José Jiménez Lozano

Las salvaciones

Yácov Savvich, el protagonista de «Una casa de adobe en un jardín provinciano», de Platónov, «echó de menos a su niño que se había perdido, pero no hizo esfuerzo alguno por encontrarle :¿acaso son pocos los que se pierden en este mundo? Hasta él mismo se perdió poco después, cuando la revolución de febrero. Yácov Savvich calculó correctamente que la revolución era un negocio muy lucrativo, más incluso que el reloj de movimiento perpetuo, y se fue a batallar en ella; año y medio después le mataron durante la guerra civil». Y el cuentecillo obliga a reflexionar no sólo por la tragedia del niño y la estupidez y la maldad paternas, sino porque el cuento puede ser, igualmente, una imagen o trasunto de lo que ocurre a una sociedad entera como la nuestra. Porque ciertamente nuestra sociedad ha perdido demasiadas realidades, incluso las que la constituían esencialmente como tal, y sin embargo, ha decidido que esas realidades –a las que llama valores– se equiparen al llavero de la casa o del coche que se pierde muchas veces, y ya se deja de buscar porque, en vez de los viejos valores o llaveros, hay otros más modernos y, con ellos, como Yácov Savvich, se piensa en el negocio y el poder para el presente y el futuro. El pasado no solamente no parece preocuparnos, sino que ha quedado como no sido, o lo anulamos como si pudiésemos hacer otra cosa que olvidarlo para repetirlo. Y por esto también decimos cualquier cosa.

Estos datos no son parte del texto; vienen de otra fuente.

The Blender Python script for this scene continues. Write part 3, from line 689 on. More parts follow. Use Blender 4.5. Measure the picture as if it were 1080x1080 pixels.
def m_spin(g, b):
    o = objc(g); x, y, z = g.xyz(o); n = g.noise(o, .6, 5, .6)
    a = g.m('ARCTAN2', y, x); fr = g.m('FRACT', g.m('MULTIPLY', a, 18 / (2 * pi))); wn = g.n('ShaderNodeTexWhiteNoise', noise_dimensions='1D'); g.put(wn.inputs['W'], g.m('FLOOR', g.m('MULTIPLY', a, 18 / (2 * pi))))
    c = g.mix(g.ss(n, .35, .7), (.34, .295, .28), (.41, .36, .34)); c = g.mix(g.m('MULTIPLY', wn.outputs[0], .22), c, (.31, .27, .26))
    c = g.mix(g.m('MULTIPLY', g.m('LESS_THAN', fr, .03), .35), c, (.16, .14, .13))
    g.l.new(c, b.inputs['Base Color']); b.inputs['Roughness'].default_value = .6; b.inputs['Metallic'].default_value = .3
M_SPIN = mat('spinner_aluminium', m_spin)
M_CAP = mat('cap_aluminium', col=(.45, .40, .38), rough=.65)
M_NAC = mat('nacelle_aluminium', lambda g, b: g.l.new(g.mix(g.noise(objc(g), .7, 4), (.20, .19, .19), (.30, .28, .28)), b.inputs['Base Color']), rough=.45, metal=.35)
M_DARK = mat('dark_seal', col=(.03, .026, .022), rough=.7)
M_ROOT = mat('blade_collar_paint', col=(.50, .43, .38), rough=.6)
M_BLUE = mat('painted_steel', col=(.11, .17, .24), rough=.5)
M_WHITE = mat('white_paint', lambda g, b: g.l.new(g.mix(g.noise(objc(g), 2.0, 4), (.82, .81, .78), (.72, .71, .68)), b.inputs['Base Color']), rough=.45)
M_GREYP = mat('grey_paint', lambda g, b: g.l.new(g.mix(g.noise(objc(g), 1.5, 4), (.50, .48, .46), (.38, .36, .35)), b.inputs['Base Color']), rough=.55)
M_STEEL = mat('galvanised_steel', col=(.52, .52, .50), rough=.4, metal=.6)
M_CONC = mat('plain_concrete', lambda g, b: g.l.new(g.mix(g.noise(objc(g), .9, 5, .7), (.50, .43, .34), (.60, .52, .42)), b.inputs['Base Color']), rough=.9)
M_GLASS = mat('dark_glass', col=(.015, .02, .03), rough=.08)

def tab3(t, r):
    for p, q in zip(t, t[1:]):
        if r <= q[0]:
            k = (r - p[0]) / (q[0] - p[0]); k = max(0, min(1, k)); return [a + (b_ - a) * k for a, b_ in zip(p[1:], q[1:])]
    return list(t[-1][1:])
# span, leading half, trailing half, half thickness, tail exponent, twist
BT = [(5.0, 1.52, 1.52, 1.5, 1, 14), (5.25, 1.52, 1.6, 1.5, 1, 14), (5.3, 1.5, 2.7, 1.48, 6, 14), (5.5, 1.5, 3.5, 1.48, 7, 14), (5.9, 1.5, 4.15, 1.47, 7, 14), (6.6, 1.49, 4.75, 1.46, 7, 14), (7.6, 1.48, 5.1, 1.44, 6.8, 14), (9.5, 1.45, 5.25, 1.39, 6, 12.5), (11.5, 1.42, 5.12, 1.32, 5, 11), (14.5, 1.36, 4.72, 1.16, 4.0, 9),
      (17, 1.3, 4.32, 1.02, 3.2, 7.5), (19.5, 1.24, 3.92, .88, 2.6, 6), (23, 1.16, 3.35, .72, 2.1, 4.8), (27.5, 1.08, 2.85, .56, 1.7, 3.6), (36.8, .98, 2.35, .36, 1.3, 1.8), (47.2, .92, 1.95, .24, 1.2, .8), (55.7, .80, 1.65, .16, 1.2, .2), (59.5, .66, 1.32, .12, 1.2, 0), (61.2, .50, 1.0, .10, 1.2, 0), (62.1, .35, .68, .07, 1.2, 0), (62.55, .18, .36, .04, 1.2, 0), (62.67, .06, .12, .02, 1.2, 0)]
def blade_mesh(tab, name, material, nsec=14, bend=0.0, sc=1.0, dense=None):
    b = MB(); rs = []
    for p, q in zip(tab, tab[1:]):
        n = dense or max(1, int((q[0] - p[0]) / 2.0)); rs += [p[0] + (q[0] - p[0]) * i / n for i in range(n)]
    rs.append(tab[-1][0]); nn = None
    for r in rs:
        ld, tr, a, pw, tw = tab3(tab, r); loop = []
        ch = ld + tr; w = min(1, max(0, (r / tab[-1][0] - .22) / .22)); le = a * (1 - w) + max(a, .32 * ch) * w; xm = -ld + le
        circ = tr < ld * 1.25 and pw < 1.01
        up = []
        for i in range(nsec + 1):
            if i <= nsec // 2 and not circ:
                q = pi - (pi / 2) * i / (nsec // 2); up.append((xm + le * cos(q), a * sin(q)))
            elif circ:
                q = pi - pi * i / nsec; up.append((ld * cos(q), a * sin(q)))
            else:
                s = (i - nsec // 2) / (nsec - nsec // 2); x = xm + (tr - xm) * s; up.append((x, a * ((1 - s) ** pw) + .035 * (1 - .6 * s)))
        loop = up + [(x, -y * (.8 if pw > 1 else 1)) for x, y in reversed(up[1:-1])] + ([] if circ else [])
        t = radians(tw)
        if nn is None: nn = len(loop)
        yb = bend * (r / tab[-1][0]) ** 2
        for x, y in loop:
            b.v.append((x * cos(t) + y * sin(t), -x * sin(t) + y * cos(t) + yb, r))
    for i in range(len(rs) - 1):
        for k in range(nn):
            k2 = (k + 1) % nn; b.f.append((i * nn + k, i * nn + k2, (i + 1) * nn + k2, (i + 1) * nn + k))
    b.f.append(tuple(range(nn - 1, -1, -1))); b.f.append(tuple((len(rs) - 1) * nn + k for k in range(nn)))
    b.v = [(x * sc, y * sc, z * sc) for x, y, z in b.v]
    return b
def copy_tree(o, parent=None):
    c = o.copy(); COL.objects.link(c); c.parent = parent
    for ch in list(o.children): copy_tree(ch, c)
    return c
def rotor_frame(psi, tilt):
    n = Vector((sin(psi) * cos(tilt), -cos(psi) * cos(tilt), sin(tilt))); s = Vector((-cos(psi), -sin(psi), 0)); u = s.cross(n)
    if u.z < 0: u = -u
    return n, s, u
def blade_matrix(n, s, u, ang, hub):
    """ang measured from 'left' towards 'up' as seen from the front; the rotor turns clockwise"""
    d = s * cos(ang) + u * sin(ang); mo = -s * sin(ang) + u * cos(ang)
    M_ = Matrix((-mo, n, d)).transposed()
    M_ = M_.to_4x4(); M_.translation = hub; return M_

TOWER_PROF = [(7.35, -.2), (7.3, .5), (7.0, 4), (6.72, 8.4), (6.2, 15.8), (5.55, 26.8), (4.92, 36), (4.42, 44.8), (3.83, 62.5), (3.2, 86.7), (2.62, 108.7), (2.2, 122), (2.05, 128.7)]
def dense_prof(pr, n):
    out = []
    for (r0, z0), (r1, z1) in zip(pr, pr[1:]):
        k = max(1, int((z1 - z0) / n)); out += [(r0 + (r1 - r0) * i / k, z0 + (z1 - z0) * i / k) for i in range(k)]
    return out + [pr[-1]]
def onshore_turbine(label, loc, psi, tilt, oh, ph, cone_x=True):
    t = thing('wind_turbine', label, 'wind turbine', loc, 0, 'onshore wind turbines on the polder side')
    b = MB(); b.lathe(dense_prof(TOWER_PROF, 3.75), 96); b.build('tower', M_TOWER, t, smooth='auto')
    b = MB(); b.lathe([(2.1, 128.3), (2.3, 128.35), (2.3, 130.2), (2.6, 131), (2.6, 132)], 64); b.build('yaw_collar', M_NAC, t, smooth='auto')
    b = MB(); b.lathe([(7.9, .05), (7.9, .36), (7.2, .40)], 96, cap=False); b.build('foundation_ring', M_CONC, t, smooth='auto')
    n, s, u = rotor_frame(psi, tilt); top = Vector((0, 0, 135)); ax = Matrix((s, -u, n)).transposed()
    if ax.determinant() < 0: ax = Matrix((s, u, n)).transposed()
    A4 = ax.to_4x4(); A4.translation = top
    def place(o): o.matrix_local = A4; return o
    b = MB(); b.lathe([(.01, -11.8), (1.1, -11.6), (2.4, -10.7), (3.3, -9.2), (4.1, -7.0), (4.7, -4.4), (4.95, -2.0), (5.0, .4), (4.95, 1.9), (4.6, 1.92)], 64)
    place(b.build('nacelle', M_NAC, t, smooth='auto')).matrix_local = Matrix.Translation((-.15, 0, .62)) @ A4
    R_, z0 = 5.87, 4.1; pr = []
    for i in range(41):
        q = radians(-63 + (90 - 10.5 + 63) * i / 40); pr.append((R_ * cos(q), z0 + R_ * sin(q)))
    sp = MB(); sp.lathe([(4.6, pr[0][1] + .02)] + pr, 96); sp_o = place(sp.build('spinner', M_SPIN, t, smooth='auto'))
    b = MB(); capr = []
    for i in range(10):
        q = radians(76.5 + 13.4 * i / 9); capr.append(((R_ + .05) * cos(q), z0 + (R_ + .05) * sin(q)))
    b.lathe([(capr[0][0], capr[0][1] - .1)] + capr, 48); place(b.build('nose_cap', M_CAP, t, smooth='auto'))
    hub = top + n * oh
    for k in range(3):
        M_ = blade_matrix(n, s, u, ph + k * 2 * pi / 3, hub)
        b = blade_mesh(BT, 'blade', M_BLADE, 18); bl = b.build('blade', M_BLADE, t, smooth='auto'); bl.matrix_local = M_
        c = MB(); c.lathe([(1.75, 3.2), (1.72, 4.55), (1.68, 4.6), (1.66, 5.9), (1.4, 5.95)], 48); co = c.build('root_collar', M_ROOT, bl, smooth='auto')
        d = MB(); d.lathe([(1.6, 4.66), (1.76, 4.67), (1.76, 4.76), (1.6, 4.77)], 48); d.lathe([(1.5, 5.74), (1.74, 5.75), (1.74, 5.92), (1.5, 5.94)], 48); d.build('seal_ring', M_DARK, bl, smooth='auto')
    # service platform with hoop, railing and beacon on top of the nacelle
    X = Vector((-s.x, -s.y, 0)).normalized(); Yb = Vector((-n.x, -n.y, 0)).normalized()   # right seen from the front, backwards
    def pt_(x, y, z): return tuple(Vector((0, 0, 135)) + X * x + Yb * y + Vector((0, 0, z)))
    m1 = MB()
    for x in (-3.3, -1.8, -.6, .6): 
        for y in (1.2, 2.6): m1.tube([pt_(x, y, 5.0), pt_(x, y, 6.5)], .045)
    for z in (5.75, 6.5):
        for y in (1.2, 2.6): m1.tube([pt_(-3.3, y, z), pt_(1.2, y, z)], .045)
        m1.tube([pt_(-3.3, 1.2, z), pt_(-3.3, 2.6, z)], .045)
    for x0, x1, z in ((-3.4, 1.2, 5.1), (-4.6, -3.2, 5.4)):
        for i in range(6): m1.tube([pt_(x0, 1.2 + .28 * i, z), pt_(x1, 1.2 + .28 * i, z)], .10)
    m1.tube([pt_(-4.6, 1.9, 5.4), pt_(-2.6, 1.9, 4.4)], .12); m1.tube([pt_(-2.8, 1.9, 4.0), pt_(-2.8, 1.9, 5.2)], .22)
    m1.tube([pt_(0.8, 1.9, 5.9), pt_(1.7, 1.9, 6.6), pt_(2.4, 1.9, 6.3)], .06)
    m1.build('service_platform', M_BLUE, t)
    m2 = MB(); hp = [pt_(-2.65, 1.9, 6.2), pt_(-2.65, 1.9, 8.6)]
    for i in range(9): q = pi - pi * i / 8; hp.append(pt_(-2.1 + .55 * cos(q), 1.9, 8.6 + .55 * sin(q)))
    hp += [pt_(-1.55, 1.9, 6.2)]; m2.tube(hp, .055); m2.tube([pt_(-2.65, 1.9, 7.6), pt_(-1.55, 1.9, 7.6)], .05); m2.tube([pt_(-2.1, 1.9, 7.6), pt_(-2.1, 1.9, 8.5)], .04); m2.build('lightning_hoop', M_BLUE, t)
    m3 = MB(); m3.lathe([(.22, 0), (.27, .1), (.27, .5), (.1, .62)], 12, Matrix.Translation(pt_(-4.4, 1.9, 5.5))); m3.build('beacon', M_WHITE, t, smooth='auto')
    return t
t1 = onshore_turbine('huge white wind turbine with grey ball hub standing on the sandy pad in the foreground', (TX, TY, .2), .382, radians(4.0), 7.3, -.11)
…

Y tanto es así que cada día haríamos bien en recordar a Albert Camus cuando escribía: «Las ideas equivocadas siempre acaban en un baño de sangre, pero en todos los casos es la sangre de los demás. Por esta razón algunos de nuestros pensadores se sienten libres para decir cualquier cosa», que, como salida de su boca, luego se extiende, como la grama, el cornezuelo, la helada negra en mayo.

Cuarenta años después de haber logrado por fin un solo gran acuerdo entre españoles, estamos ahora, sin embargo, como jugando a resembrar desacuerdo, división y odio, y haciendo hincapié para que prenda. Hasta aquí hemos vuelto, y volvemos cada día, y exigimos soluciones hasta para problemas inexistentes y meros voluntarismos. En un momento como el nuestro, tras escuchar machaconamente las casi únicas noticias que son de despilfarro o apropiación indebida y una diversidad de burla del Derecho raramente vista, y esto por todas partes, cualquiera de nosotros, exactamente como en tiempos de peste, puede creer cualquier cosa, y siempre una necedad o una locura, porque la lógica y el orden moral en que precisa vivir una sociedad se ha quebrado, y ya no hay más que el sueño de un mesías justiciero, que siempre es un Ángel Negro, del que nunca se sabe si seremos capaces de poder librarnos.

No tienen muchas más lecturas distintas las desastrosas noticias de periódicos, radio y televisión de meses pasados, y también naturalmente de la aparición de salvadores inocentes, que tratan de cabalgar el viento, y añadir siempre el sentimiento de la indignación, que es como se llama con frecuencia al odio y a la venganza, descargando luego todo el mal sobre un chivo emisario y gran culpable que paga por todos, y nos tornará felices.

Tal es el inevitable medio de funcionamiento religioso y sacrificial de civilizaciones y culturas, cuando el Derecho se ha orillado, y se obliga a vivir a la mayoría de las gentes con un único horizonte político, y nadie debe sospechar otras realidades.

Cuando se prohibió en la Alemania nazi la cátedra de Romano Guardini, quien jamás había dicho allí una sola palabra política, el funcionario correspondiente señaló con sarcasmo que era necesario hacerlo porque en esa aula se dejaba entender que, además de la política, había otros mundos, y esto resultaba intolerable. Pero los hay, y la democracia y su pervivencia consisten en una sola cosa: en que el Derecho esté sobre el Estado y nos vincule a todos. Lo demás es perfectamente secundario.